Kopi luwak adalah kopi eksklusif. Kopi yang hanya mengandalkan luwak ini tidak dapat diproduksi secara besar-besaran. Pasaran kopi luwak saat ini juga adalah dalam bentuk bubuk (roast) dan bersertifikat. Kondisi ini membuat kopi luwak yang hanya diproduksi dalam bentuk green bean harganya jauh lebih murah dibandingkan kopi luwak dalam bentuk bubuk (roast). “Karena produksi kopi yang terbatas, maka pemasaran saat ini belum kami lakukan. Karena tidak mungkin jika suatu ketika pemasaran terhenti di jalan karena keterlambatan produksi,” jelas Davidy.

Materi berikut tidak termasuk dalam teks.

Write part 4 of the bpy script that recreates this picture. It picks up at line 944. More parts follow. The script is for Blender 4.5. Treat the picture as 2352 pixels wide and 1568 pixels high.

Menurut Davidy, harga tertinggi kopi luwak green bean di pasaran adalah sekitar 1 – 1.5 juta rupiah per kilogramnya. Dan jika dikalikan dengan jumlah biji kopi yang ada saat ini dan dipotong  biaya pengadaan - pengolahan lahan  dan upah pekerja dari mulai tanam hingga panen serta biaya perawatan luwak, maka sebenarnya usahanya masih merugi. “Padahal ini adalah program kemasyarakatan. Banyak keluarga yang bergantung pada usaha ini. Lain halnya jika kopi diproduksi dalam bentuk bubuk, maka keuntungan yang diperoleh bisa 2-3 kali lipat dan itu bisa dipakai untuk membangun masyarakat di sini,” ujarnya.



Peluang dan Harapan


Sampai saat ini sudah ada tiga puluhan keluarga yang menggantungkan hidupnya secara langsung dari bisnis kopi luwak ini. Di samping itu ada pula masyarakat yang mendapat manfaat tak langsung misalnya orang yang menjadi penyuplai pupuk dari ternak maupun yang memanfaatkan berjualan di pinggiran kebun untuk orang-orang yang ada di sana. Meski masih belum profit, namun pergerakan ekonomi desa sudah terjadi sejak adanya usaha kopi luwak ini. 

Karena itu Davidy sangat mengharapkan adanya pihak yang mau bekerjasama dengannya. “Jika ada yang mau kerjasama dan secara kontinyu bisa memasarkan kopi luwak ini, maka akan kami utamakan. Saat ini kami sudah memiliki ijin Din.Kes. P-IRT. dengan No. 5103201011037-17, dan sedang diurus sertifikasi dari Sucofindo & ICC-RI. Soal harga, kami hanya menghitung sebanyak kebutuhan kami  untuk pembiayaan program pengembangan masyarakat di sini, selebihnya, jika ingin menjual dengan merek dan harga sendiri, silakan” tawar Davidy.